### Exercise requirements
Return every line of the records below verbatim, with no pictures in the copy.

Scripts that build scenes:
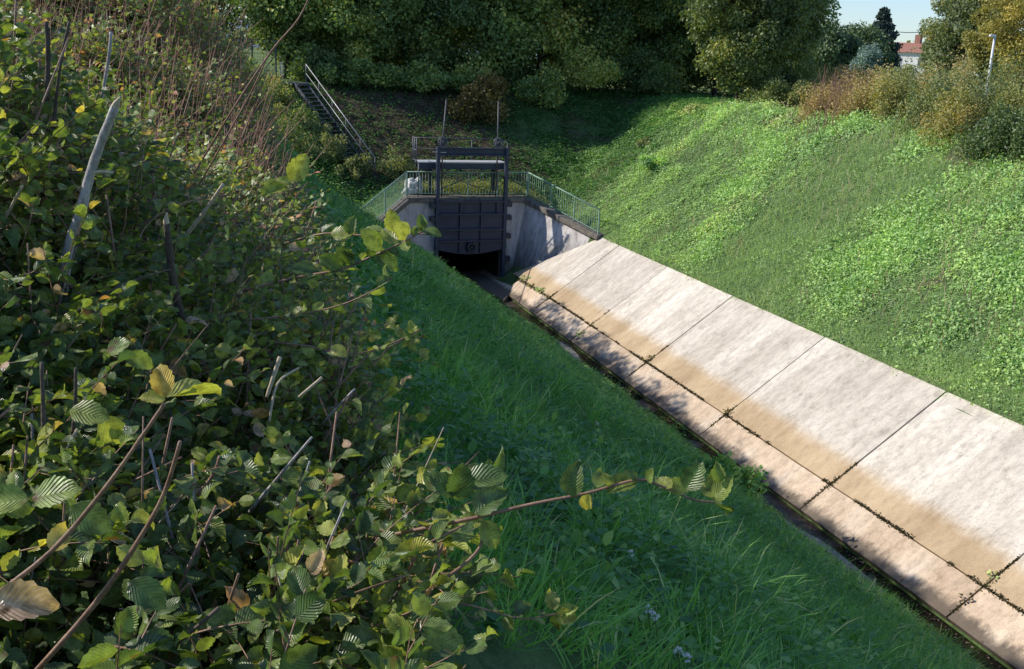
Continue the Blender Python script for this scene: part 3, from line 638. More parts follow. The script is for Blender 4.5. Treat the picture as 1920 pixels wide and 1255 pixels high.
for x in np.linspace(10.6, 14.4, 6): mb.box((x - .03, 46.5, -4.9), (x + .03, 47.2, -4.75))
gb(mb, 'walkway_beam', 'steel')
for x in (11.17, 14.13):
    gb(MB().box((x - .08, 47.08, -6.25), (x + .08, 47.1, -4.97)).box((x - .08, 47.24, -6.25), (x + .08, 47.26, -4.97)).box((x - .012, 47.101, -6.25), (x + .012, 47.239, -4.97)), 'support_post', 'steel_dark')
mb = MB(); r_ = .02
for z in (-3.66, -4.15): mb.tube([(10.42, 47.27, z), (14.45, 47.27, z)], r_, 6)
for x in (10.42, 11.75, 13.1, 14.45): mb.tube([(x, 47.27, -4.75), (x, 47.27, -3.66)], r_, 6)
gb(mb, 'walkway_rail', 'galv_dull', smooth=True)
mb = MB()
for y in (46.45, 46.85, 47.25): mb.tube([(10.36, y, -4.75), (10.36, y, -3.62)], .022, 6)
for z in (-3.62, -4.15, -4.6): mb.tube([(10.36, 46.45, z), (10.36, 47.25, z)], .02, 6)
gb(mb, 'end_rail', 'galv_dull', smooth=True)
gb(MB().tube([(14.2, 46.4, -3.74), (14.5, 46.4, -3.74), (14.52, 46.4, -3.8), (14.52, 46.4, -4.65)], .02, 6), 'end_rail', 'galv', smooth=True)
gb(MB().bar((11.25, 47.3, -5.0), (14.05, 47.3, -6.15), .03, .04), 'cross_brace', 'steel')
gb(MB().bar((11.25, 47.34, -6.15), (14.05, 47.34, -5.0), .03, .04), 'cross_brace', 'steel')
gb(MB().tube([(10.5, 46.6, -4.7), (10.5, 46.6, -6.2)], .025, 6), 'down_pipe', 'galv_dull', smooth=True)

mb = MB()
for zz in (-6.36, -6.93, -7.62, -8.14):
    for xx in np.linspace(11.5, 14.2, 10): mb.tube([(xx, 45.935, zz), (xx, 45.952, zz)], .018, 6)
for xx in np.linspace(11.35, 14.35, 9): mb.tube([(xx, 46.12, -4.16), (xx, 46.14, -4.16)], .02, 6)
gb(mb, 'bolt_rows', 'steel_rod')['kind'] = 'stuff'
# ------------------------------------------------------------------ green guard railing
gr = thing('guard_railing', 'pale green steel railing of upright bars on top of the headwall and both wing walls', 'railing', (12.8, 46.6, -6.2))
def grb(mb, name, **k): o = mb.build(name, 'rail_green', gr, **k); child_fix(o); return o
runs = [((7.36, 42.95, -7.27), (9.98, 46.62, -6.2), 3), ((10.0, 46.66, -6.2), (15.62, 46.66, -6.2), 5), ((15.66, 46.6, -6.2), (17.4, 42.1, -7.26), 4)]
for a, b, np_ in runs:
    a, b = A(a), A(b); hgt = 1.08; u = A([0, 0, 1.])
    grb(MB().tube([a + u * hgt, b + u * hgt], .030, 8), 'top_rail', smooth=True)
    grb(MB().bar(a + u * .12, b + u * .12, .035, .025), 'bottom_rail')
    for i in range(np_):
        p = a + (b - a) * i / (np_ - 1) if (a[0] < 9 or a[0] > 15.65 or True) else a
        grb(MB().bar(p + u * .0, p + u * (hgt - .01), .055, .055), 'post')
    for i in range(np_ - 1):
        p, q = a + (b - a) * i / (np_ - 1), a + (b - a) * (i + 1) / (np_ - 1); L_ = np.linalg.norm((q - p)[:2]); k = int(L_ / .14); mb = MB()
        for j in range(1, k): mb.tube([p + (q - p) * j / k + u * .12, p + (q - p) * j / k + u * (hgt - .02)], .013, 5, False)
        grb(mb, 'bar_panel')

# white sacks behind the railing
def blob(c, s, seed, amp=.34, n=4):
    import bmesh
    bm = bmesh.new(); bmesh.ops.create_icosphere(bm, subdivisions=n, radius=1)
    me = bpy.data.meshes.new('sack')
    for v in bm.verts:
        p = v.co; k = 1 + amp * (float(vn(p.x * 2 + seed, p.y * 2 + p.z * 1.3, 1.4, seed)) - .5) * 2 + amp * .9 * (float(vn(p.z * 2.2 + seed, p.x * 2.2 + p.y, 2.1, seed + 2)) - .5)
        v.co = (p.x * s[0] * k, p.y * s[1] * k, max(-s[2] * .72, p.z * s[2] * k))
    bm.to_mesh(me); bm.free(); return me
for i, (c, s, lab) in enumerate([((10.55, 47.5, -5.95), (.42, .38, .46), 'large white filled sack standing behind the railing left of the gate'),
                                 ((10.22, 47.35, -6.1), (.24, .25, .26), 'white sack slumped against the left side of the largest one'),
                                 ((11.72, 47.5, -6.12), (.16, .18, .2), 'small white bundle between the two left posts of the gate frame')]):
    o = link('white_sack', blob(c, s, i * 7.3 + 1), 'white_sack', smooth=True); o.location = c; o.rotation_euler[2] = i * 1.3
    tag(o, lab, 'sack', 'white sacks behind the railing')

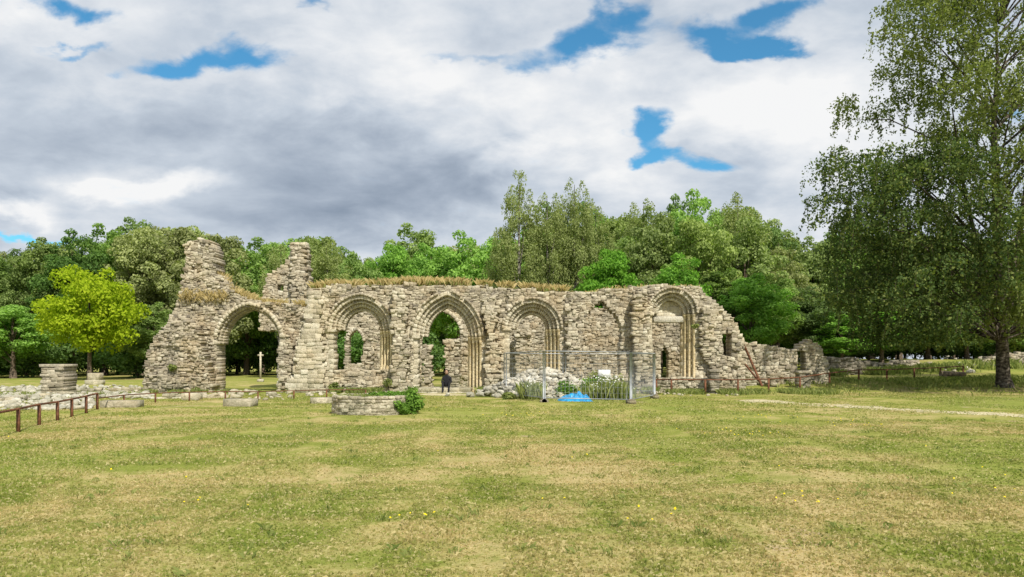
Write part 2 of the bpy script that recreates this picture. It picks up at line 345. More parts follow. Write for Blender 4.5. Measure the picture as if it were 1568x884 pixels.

### Answer in full
Continue the Blender Python script for this scene: part 3, from line 638. More parts follow. The script is for Blender 4.5. Treat the picture as 1920 pixels wide and 1255 pixels high.
for x in np.linspace(10.6, 14.4, 6): mb.box((x - .03, 46.5, -4.9), (x + .03, 47.2, -4.75))
gb(mb, 'walkway_beam', 'steel')
for x in (11.17, 14.13):
    gb(MB().box((x - .08, 47.08, -6.25), (x + .08, 47.1, -4.97)).box((x - .08, 47.24, -6.25), (x + .08, 47.26, -4.97)).box((x - .012, 47.101, -6.25), (x + .012, 47.239, -4.97)), 'support_post', 'steel_dark')
mb = MB(); r_ = .02
for z in (-3.66, -4.15): mb.tube([(10.42, 47.27, z), (14.45, 47.27, z)], r_, 6)
for x in (10.42, 11.75, 13.1, 14.45): mb.tube([(x, 47.27, -4.75), (x, 47.27, -3.66)], r_, 6)
gb(mb, 'walkway_rail', 'galv_dull', smooth=True)
mb = MB()
for y in (46.45, 46.85, 47.25): mb.tube([(10.36, y, -4.75), (10.36, y, -3.62)], .022, 6)
for z in (-3.62, -4.15, -4.6): mb.tube([(10.36, 46.45, z), (10.36, 47.25, z)], .02, 6)
gb(mb, 'end_rail', 'galv_dull', smooth=True)
gb(MB().tube([(14.2, 46.4, -3.74), (14.5, 46.4, -3.74), (14.52, 46.4, -3.8), (14.52, 46.4, -4.65)], .02, 6), 'end_rail', 'galv', smooth=True)
gb(MB().bar((11.25, 47.3, -5.0), (14.05, 47.3, -6.15), .03, .04), 'cross_brace', 'steel')
gb(MB().bar((11.25, 47.34, -6.15), (14.05, 47.34, -5.0), .03, .04), 'cross_brace', 'steel')
gb(MB().tube([(10.5, 46.6, -4.7), (10.5, 46.6, -6.2)], .025, 6), 'down_pipe', 'galv_dull', smooth=True)

mb = MB()
for zz in (-6.36, -6.93, -7.62, -8.14):
    for xx in np.linspace(11.5, 14.2, 10): mb.tube([(xx, 45.935, zz), (xx, 45.952, zz)], .018, 6)
for xx in np.linspace(11.35, 14.35, 9): mb.tube([(xx, 46.12, -4.16), (xx, 46.14, -4.16)], .02, 6)
gb(mb, 'bolt_rows', 'steel_rod')['kind'] = 'stuff'
# ------------------------------------------------------------------ green guard railing
gr = thing('guard_railing', 'pale green steel railing of upright bars on top of the headwall and both wing walls', 'railing', (12.8, 46.6, -6.2))
def grb(mb, name, **k): o = mb.build(name, 'rail_green', gr, **k); child_fix(o); return o
runs = [((7.36, 42.95, -7.27), (9.98, 46.62, -6.2), 3), ((10.0, 46.66, -6.2), (15.62, 46.66, -6.2), 5), ((15.66, 46.6, -6.2), (17.4, 42.1, -7.26), 4)]
for a, b, np_ in runs:
    a, b = A(a), A(b); hgt = 1.08; u = A([0, 0, 1.])
    grb(MB().tube([a + u * hgt, b + u * hgt], .030, 8), 'top_rail', smooth=True)
    grb(MB().bar(a + u * .12, b + u * .12, .035, .025), 'bottom_rail')
    for i in range(np_):
        p = a + (b - a) * i / (np_ - 1) if (a[0] < 9 or a[0] > 15.65 or True) else a
        grb(MB().bar(p + u * .0, p + u * (hgt - .01), .055, .055), 'post')
    for i in range(np_ - 1):
        p, q = a + (b - a) * i / (np_ - 1), a + (b - a) * (i + 1) / (np_ - 1); L_ = np.linalg.norm((q - p)[:2]); k = int(L_ / .14); mb = MB()
        for j in range(1, k): mb.tube([p + (q - p) * j / k + u * .12, p + (q - p) * j / k + u * (hgt - .02)], .013, 5, False)
        grb(mb, 'bar_panel')

# white sacks behind the railing
def blob(c, s, seed, amp=.34, n=4):
    import bmesh
    bm = bmesh.new(); bmesh.ops.create_icosphere(bm, subdivisions=n, radius=1)
    me = bpy.data.meshes.new('sack')
    for v in bm.verts:
        p = v.co; k = 1 + amp * (float(vn(p.x * 2 + seed, p.y * 2 + p.z * 1.3, 1.4, seed)) - .5) * 2 + amp * .9 * (float(vn(p.z * 2.2 + seed, p.x * 2.2 + p.y, 2.1, seed + 2)) - .5)
        v.co = (p.x * s[0] * k, p.y * s[1] * k, max(-s[2] * .72, p.z * s[2] * k))
    bm.to_mesh(me); bm.free(); return me
for i, (c, s, lab) in enumerate([((10.55, 47.5, -5.95), (.42, .38, .46), 'large white filled sack standing behind the railing left of the gate'),
                                 ((10.22, 47.35, -6.1), (.24, .25, .26), 'white sack slumped against the left side of the largest one'),
                                 ((11.72, 47.5, -6.12), (.16, .18, .2), 'small white bundle between the two left posts of the gate frame')]):
    o = link('white_sack', blob(c, s, i * 7.3 + 1), 'white_sack', smooth=True); o.location = c; o.rotation_euler[2] = i * 1.3
    tag(o, lab, 'sack', 'white sacks behind the railing')

Write part 2 of the bpy script that recreates this picture. It picks up at line 345. More parts follow. Write for Blender 4.5. Measure the picture as if it were 1568x884 pixels.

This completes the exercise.